Scene modeling code data:

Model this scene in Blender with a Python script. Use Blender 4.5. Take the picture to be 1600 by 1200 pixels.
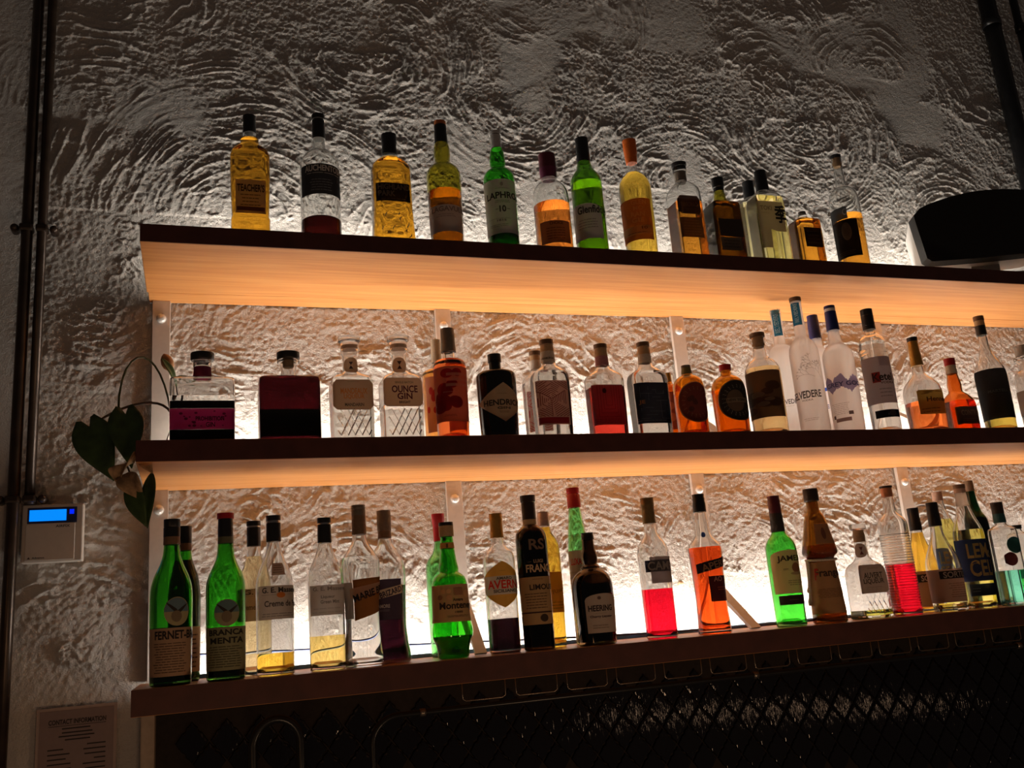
import bpy, bmesh, math, random
import numpy as np
from mathutils import Vector, Matrix

# ------------------------------------------------------------------ clear
for _o in list(bpy.data.objects):
    bpy.data.objects.remove(_o, do_unlink=True)
SC = bpy.context.scene
COL = SC.collection

# ------------------------------------------------------------------ camera
F_PX = 1457.15
YAW, PITCH, ROLL = .3377, .2471, -.0823
CAM = Vector((.1081, -2.2575, .0674))
fw = Vector((math.sin(YAW) * math.cos(PITCH), math.cos(YAW) * math.cos(PITCH), math.sin(PITCH)))
rt = Vector((math.cos(YAW), -math.sin(YAW), 0))
up = rt.cross(fw)
r2 = rt * math.cos(ROLL) + up * math.sin(ROLL)
u2 = up * math.cos(ROLL) - rt * math.sin(ROLL)
cd = bpy.data.cameras.new('camera')
cd.sensor_width = 36.0
cd.lens = F_PX / 1600 * 36.0
cd.clip_start = .02
cam = bpy.data.objects.new('camera', cd)
COL.objects.link(cam)
cam.matrix_world = Matrix(((r2.x, u2.x, -fw.x, CAM.x), (r2.y, u2.y, -fw.y, CAM.y), (r2.z, u2.z, -fw.z, CAM.z), (0, 0, 0, 1)))
SC.camera = cam

# ------------------------------------------------------------------ light and exposure
AMBIENT = (.026, .020, .017)          # dim warm light of the room
LED_STRENGTH = 142.0
LED_COLOR = (1.0, .93, .83)
w = bpy.data.worlds.new('room_ambience')
SC.world = w
w.use_nodes = True
w.node_tree.nodes['Background'].inputs[0].default_value = (*AMBIENT, 1)
w.node_tree.nodes['Background'].inputs[1].default_value = 1.0


def lamp(name, loc, color, power, radius):
    l = bpy.data.lights.new(name, 'POINT')
    l.color = color
    l.energy = power
    l.shadow_soft_size = radius
    o = bpy.data.objects.new(name, l)
    COL.objects.link(o)
    o.location = loc
    return o


lamp('bar_lamp', (-.9, -2.0, -.35), (1, .48, .20), 2.0, .12)
lamp('label_fill_lamp', (.15, -1.40, -.62), (1, .60, .34), 4.6, .10)  # this and the next: added unseen fill, brightens labels from low in front
lamp('label_fill_lamp', (1.25, -1.35, -.72), (1, .60, .34), 5.8, .10)
for k_ in range(4):  # added row of small unseen lamps, spreads glints over the tiles
    lamp('tile_glint_lamp', (1.85 + .42 * k_, -1.45, -.36 - .03 * k_), (1, .62, .38), .32, .03)

SC.view_settings.view_transform = 'Standard'
SC.view_settings.look = 'None'
SC.view_settings.gamma = 1.0
SC.view_settings.use_curve_mapping = False
SC.view_settings.exposure = 0.0
SC.cycles.max_bounces = 20
SC.cycles.transmission_bounces = 20
SC.cycles.transparent_max_bounces = 12
SC.cycles.glossy_bounces = 6
SC.cycles.diffuse_bounces = 4
SC.cycles.sample_clamp_indirect = 4.0

RNG = random.Random(7)

# ------------------------------------------------------------------ materials
MATS = {}


def new_mat(name):
    m = bpy.data.materials.new(name)
    m.use_nodes = True
    nt = m.node_tree
    return m, nt, nt.nodes['Principled BSDF']


def plain(name, col, rough=.5, metal=0.0, vary=.12, scale=60.0, spec=.5, bump=0.0):
    """solid colour with a little procedural mottling"""
    if name in MATS:
        return MATS[name]
    m, nt, b = new_mat(name)
    no = nt.nodes.new('ShaderNodeTexNoise')
    no.inputs['Scale'].default_value = scale
    no.inputs['Detail'].default_value = 3
    tc = nt.nodes.new('ShaderNodeTexCoord')
    nt.links.new(tc.outputs['Object'], no.inputs['Vector'])
    rp = nt.nodes.new('ShaderNodeValToRGB')
    rp.color_ramp.elements[0].position = .3
    rp.color_ramp.elements[1].position = .7
    rp.color_ramp.elements[0].color = (*[c * (1 - vary) for c in col], 1)
    rp.color_ramp.elements[1].color = (*[min(1, c * (1 + vary)) for c in col], 1)
    nt.links.new(no.outputs['Fac'], rp.inputs['Fac'])
    nt.links.new(rp.outputs['Color'], b.inputs['Base Color'])
    b.inputs['Roughness'].default_value = rough
    b.inputs['Metallic'].default_value = metal
    b.inputs['Specular IOR Level'].default_value = spec
    if bump:
        bp = nt.nodes.new('ShaderNodeBump')
        bp.inputs['Strength'].default_value = bump
        bp.inputs['Distance'].default_value = .002
        nt.links.new(no.outputs['Fac'], bp.inputs['Height'])
        nt.links.new(bp.outputs['Normal'], b.inputs['Normal'])
    MATS[name] = m
    return m


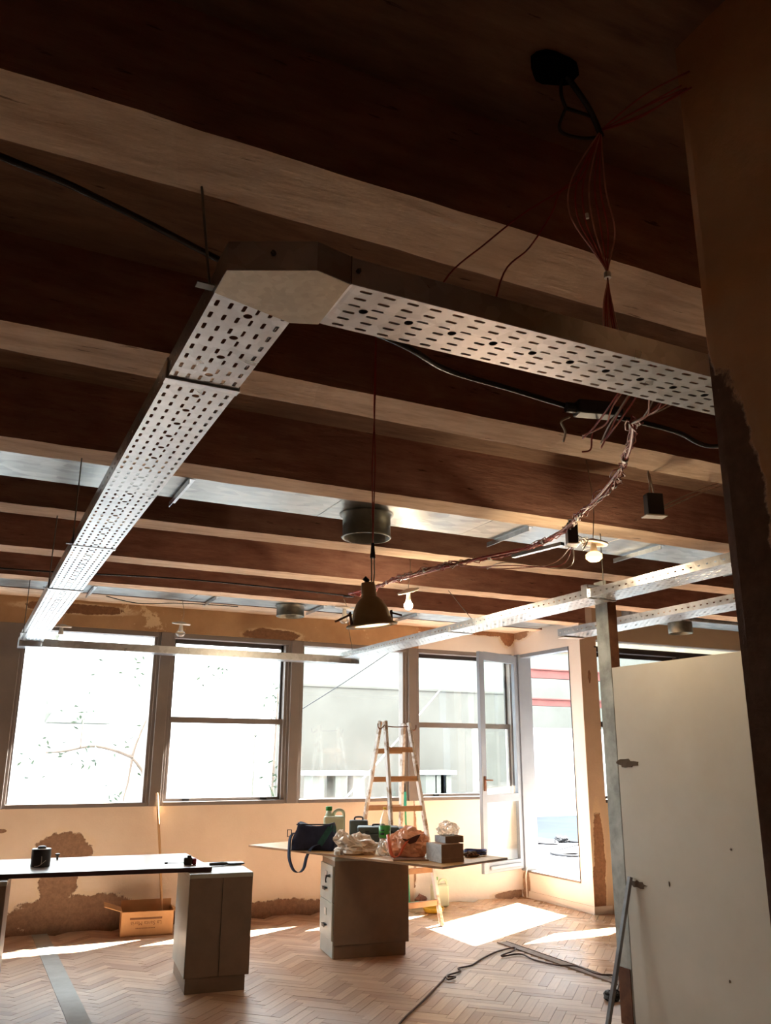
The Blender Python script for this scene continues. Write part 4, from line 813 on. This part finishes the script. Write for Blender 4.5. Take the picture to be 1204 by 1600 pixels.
# wooden stick and cardboard box
ST = tag(MB().tube(spline([(1.92, 8.70, .02), (1.89, 8.85, .6), (1.845, 9.02, 1.215)]), [.013]*13, 8).build('broom_stick', mat('pale broom stick wood', (204, 164, 116), (184, 142, 98), 8, .5, stretch=(1, 1, .2))), 'pale wooden stick standing in the cardboard box, leaning on the window sill', 'stick')
BXo = empty('cardboard_box', (1.75, 8.72, 0), 'open cardboard box with upside-down lettering on the floor by the wall', 'cardboard box')
RBx = rotz(math.radians(-7), (1.525, 8.60, 0)); bw, bd, bh, tt = .46, .30, .205, .006
MB(RBx).box(0, bw, 0, bd, .001, .008).build('bottom', M_CARD, BXo)
FR_ = MB(RBx).box(0, bw, 0, tt, 0, bh).build('front_panel', M_CARD, BXo); MB(RBx).box(0, bw, bd-tt, bd, 0, bh+.06).build('rear_panel', M_CARD, BXo); MB(RBx).box(0, tt, tt, bd-tt, 0, bh).build('side_panel', M_CARD, BXo); MB(RBx).box(bw-tt, bw, tt, bd-tt, 0, bh).build('side_panel', M_CARD, BXo)
b = MB(RBx); b.prism([(0, bh), (-.155, bh+.05), (-.155, bh+.056), (0, bh+.006)], tt, bd-tt, lambda u, v, t: (u, t, v)); b.build('flap', M_CARD, BXo)
b = MB(RBx); b.prism([(bw, bh), (bw+.1, bh-.06), (bw+.1, bh-.054), (bw, bh+.006)], tt, bd-tt, lambda u, v, t: (u, t, v)); b.build('flap', M_CARD, BXo)
b = MB(RBx); b.box(.075, .36, -.0012, .0, bh-.065, bh-.048); b.build('printed_bar', M_INK, FR_)
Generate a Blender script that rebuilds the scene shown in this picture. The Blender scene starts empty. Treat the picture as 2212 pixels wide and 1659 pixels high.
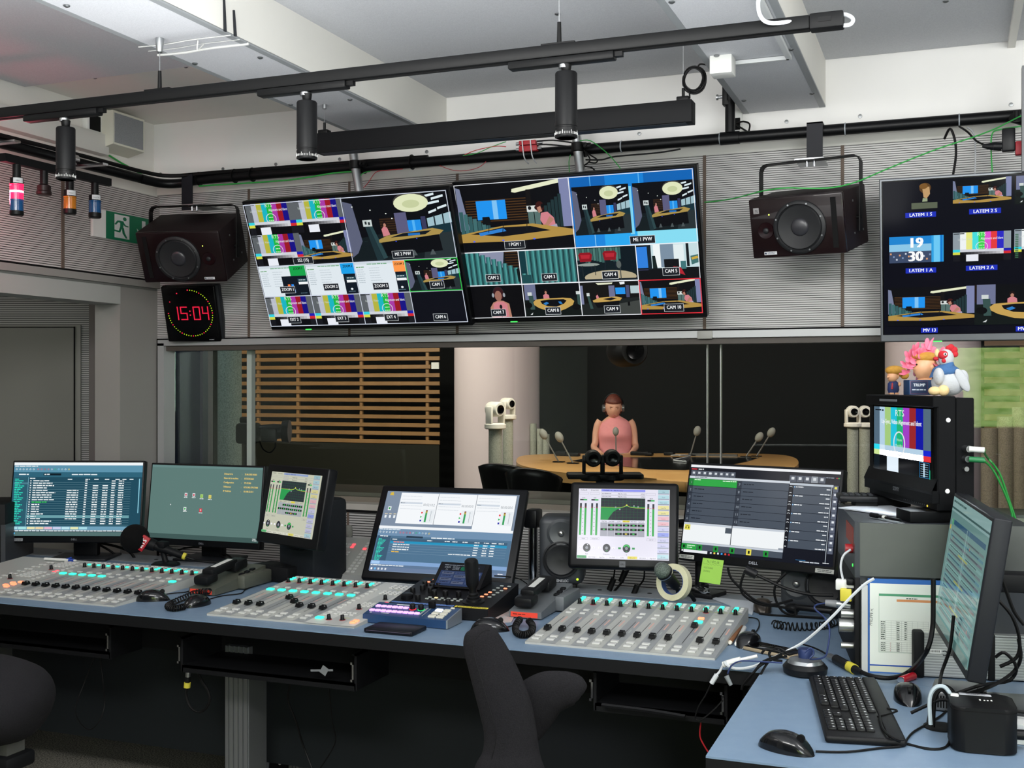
import bpy, bmesh, math, random
from mathutils import Matrix, Vector
random.seed(7)
SC = bpy.context.scene
COL = SC.collection
PI = math.pi
R = math.radians
# ------------------------------------------------------------------ camera
FOC, CX, CY, EYE, YAW = 2447.0, 1106.0, 829.5, 1.45, math.atan2(950, 2447)
cam_d = bpy.data.cameras.new('camera'); cam = bpy.data.objects.new('camera', cam_d); COL.objects.link(cam)
cam_d.sensor_width = 36; cam_d.lens = 36 * FOC / 2212; cam_d.clip_start = .05; cam_d.clip_end = 100
cam.location = (0, 0, EYE); cam.rotation_euler = (PI / 2, 0, YAW)
SC.camera = cam
# ------------------------------------------------------------------ view
SC.view_settings.view_transform = 'Standard'; SC.view_settings.look = 'None'
SC.view_settings.exposure = 0.0; SC.view_settings.gamma = 1.0; SC.view_settings.use_curve_mapping = False
try:
    SC.cycles.use_denoising = True; SC.cycles.max_bounces = 8; SC.cycles.diffuse_bounces = 4
    SC.cycles.glossy_bounces = 3; SC.cycles.transmission_bounces = 4; SC.cycles.transparent_max_bounces = 12
    SC.cycles.sample_clamp_indirect = 4; SC.cycles.caustics_reflective = False; SC.cycles.caustics_refractive = False
except Exception: pass
# ------------------------------------------------------------------ world and lights
W = bpy.data.worlds.new('world'); SC.world = W; W.use_nodes = True
nt = W.node_tree; nt.nodes.clear()
wo = nt.nodes.new('ShaderNodeOutputWorld'); bg = nt.nodes.new('ShaderNodeBackground'); sk = nt.nodes.new('ShaderNodeTexSky')
sk.sky_type = 'HOSEK_WILKIE'; sk.turbidity = 3.0
nt.links.new(sk.outputs[0], bg.inputs[0]); nt.links.new(bg.outputs[0], wo.inputs[0]); bg.inputs[1].default_value = 1.0

def light(name, kind, loc, target, energy, color=(1, 1, 1), size=1, size_y=None, spot=None, blend=.5, radius=.05, spread=None):
    d = bpy.data.lights.new(name, kind); d.energy = energy; d.color = color
    if kind == 'AREA':
        d.shape = 'RECTANGLE'; d.size = size; d.size_y = size_y or size
        if spread: d.spread = R(spread)
    elif kind == 'SPOT': d.spot_size = R(spot); d.spot_blend = blend; d.shadow_soft_size = radius
    elif kind == 'POINT': d.shadow_soft_size = radius
    o = bpy.data.objects.new(name, d); COL.objects.link(o); o.location = loc
    v = Vector(target) - Vector(loc)
    o.rotation_euler = v.to_track_quat('-Z', 'Y').to_euler()
    return o
light('sun', 'SUN', (1, 4, 9), (0, -6, 0), 30.0, (1, .95, .85)).data.angle = R(1)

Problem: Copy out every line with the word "Take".

Result of the exercise:
Model this scene in Blender with a Python script. Use Blender 4.5. Take the picture to be 1600 by 1200 pixels.
The Blender Python script for this scene continues. Write part 4, from line 813 on. This part finishes the script. Write for Blender 4.5. Take the picture to be 1204 by 1600 pixels.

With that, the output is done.